Community Corner
From our very own Aaron!
Political Prison
Aaron Boyd
Monday, December 3, 2007
Online Ethics I had trouble seeing the difference between journalism ethics and online journalism ethics. For the most part, it seems to me, there is no difference between good journalism online or good journalism in older media.However, the ethics of archiving is a different sort of problem. Ethically, the original stories could be clean, perfectly well-researched and attributed stories. But when the story dies and is lost in time, something that happens more quickly online, it remains online forever. Centuries from now people will be able to call up stories about indictments and crimes that have been cleaned up and paid for with time or money or whatever penal code was imposed. But when these stories reappear, it is generally unclear that these happened in the past.
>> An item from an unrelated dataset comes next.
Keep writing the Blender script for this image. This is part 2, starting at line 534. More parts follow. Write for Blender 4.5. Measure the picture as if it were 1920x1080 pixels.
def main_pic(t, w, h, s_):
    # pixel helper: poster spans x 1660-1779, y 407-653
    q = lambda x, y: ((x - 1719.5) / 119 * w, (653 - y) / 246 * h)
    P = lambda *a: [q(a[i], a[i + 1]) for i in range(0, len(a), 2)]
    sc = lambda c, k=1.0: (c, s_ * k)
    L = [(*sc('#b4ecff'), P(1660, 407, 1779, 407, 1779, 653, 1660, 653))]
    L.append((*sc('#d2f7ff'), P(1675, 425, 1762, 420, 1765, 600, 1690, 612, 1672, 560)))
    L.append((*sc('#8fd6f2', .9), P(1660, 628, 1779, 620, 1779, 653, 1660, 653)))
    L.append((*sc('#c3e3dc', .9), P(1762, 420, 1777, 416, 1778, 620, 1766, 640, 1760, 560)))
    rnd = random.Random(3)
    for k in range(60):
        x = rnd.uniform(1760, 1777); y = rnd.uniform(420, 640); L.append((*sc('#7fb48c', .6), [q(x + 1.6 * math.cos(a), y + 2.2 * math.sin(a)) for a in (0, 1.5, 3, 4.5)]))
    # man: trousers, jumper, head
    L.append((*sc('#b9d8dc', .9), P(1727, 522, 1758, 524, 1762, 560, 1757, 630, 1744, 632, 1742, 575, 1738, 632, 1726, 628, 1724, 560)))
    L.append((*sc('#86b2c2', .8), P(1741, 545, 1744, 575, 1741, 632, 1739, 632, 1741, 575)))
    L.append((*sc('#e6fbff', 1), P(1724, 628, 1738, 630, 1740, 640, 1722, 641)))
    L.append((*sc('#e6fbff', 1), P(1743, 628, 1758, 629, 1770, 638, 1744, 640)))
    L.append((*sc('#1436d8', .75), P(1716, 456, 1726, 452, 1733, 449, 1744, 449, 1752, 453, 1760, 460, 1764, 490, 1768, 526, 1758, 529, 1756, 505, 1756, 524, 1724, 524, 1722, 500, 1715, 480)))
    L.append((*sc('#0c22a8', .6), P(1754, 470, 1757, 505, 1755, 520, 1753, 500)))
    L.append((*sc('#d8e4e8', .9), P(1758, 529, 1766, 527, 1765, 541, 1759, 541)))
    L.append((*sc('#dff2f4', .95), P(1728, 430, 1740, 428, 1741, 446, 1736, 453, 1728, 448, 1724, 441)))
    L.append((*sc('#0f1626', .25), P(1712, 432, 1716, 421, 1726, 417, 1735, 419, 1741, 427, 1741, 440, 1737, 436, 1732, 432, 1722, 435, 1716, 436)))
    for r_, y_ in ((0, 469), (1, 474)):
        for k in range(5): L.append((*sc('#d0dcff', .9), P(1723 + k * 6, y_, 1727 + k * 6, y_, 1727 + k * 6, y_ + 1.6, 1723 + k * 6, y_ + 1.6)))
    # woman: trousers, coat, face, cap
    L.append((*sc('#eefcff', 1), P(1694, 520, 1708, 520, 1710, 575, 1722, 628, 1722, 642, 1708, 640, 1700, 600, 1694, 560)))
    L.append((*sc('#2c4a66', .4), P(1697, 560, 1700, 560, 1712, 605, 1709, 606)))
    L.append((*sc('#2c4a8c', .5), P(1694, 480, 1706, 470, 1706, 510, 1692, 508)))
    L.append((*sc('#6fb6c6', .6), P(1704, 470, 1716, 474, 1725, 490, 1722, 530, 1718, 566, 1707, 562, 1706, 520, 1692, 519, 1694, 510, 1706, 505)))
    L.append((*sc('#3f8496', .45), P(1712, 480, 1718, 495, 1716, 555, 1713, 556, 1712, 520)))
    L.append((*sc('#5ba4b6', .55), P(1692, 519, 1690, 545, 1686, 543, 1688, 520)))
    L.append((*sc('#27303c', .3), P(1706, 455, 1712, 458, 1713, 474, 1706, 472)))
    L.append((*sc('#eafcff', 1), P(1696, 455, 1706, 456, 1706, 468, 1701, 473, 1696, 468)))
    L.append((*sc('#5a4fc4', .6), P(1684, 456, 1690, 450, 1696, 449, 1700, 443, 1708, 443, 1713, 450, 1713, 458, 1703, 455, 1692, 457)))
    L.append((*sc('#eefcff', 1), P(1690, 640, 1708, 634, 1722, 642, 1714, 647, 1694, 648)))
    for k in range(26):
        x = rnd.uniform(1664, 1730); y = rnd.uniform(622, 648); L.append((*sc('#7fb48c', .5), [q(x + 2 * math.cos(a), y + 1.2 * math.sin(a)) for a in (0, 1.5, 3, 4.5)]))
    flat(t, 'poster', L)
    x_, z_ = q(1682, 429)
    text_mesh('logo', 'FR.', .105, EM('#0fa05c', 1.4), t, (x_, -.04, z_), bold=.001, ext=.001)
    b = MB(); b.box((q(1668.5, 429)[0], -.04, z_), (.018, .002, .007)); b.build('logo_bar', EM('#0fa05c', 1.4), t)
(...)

Worse yet, a man could be charged and reported on, then acquitted without being reported on, and the first story will stay online for eternity without being updated. People will forever be remembered in a bad light.
As far as I'm concerned, this isn't a big deal. Assuming a story is accurately reported and written correctly there is no fault on the journalist's part. The reader needs to be sure of the date of publication for whatever they are reading, and if a story leaves questions, an active reader needs to keep digging to find the answers. Good reporting and follow-ups can help limit this issue, but in the end, there is little anyone can do for now. Archives exist and will exist forever.
At the end of the day, reporters publish police reports, they publish convictions, indictments, acquittals and arrests, all without apology. And if they have reported accurately, there really is little else they can do.